何もないところから何かあるものが生じている!!
ある夜帰途をたどりながら歩いていた時、自分は何もしていないのに足が一歩ずつ前に進んでいくと気づいた。
ウォーキング好きの友人が「足が勝手に歩く」と言っていたのはこういうことなのか?
と思ったのだが、その時私は自分の足を見ずに前だけ見て歩いていた。
今ここには目の前の景色しかなく私の足はなかった。
そのことに気づいた瞬間、足で歩いていると思っていることが思い込みであり錯覚であるのだと気づいた。
こうして足が消えた。
残ったのは地面と思っているものに触れる感覚とコツコツという靴音。
これらの感覚を通じて足を連想し歩いていると錯覚する。
その時私は自分の足を見ていなかっただけでなく、自分そのものも見ていなかった。
というより、以前ブログにも書いたけれど自分で自分の全身を直接見ることは誰にもできない。
足だけでなく私と思い込んでいる肉体そのものもその瞬間消えた。
しかし、歩いているような感覚そして吹きすぎていく寒風(その夜はこの冬一番の寒さであった)等々を感じる感覚はあった。

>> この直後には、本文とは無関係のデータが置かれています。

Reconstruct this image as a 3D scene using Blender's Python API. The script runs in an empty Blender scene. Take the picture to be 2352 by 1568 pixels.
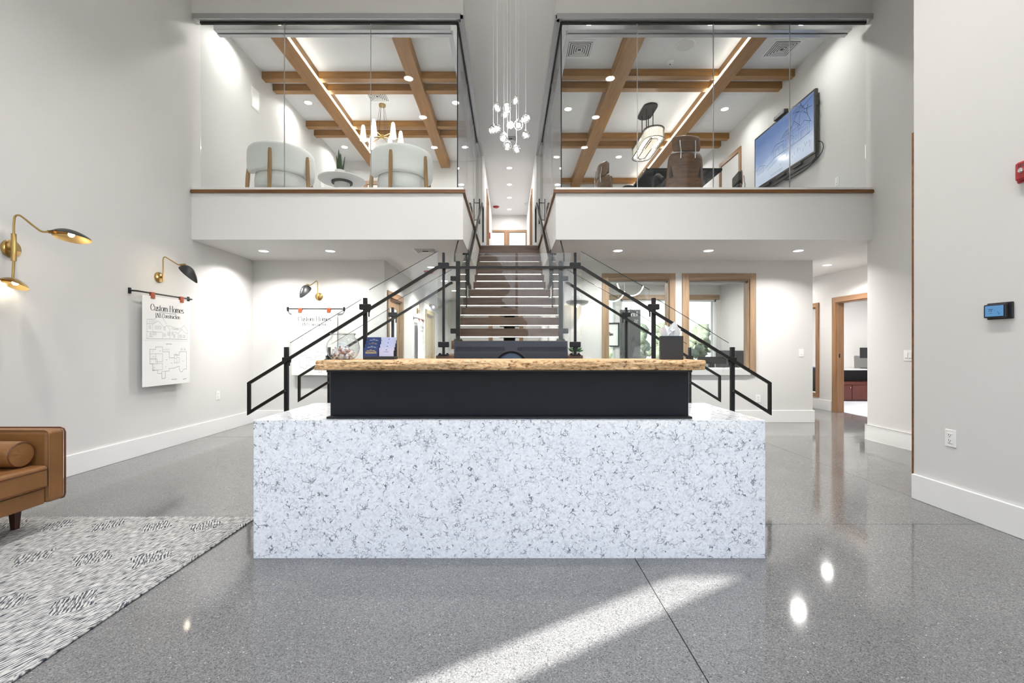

思うに私たち人間は、視覚・聴覚・嗅覚・味覚・触覚・思考あるいは想念等の六感(六根)を通じて直接見たこともない心身が存在していると思い込み、その思い込みを自分だと信じ込んでいるのであろう。
感覚は確かにある。
しかし、これら六感の拠り所である心身が錯覚だとしたら、これらの感覚の拠り所(土台・根っこ)がなくなることになり、これら六感は何もないところから生じてくることになる。
感覚はあるが拠り所(土台・根っこ)はない。
あるとないは同時である。
これこそが「色即是空」ということである。
何もないところから何かあるものが生じている不思議!!
何もないところから歩くということが生じていることの、なんと神秘なことよ!!
改めてこの世の有難さに感動せずにはいられない。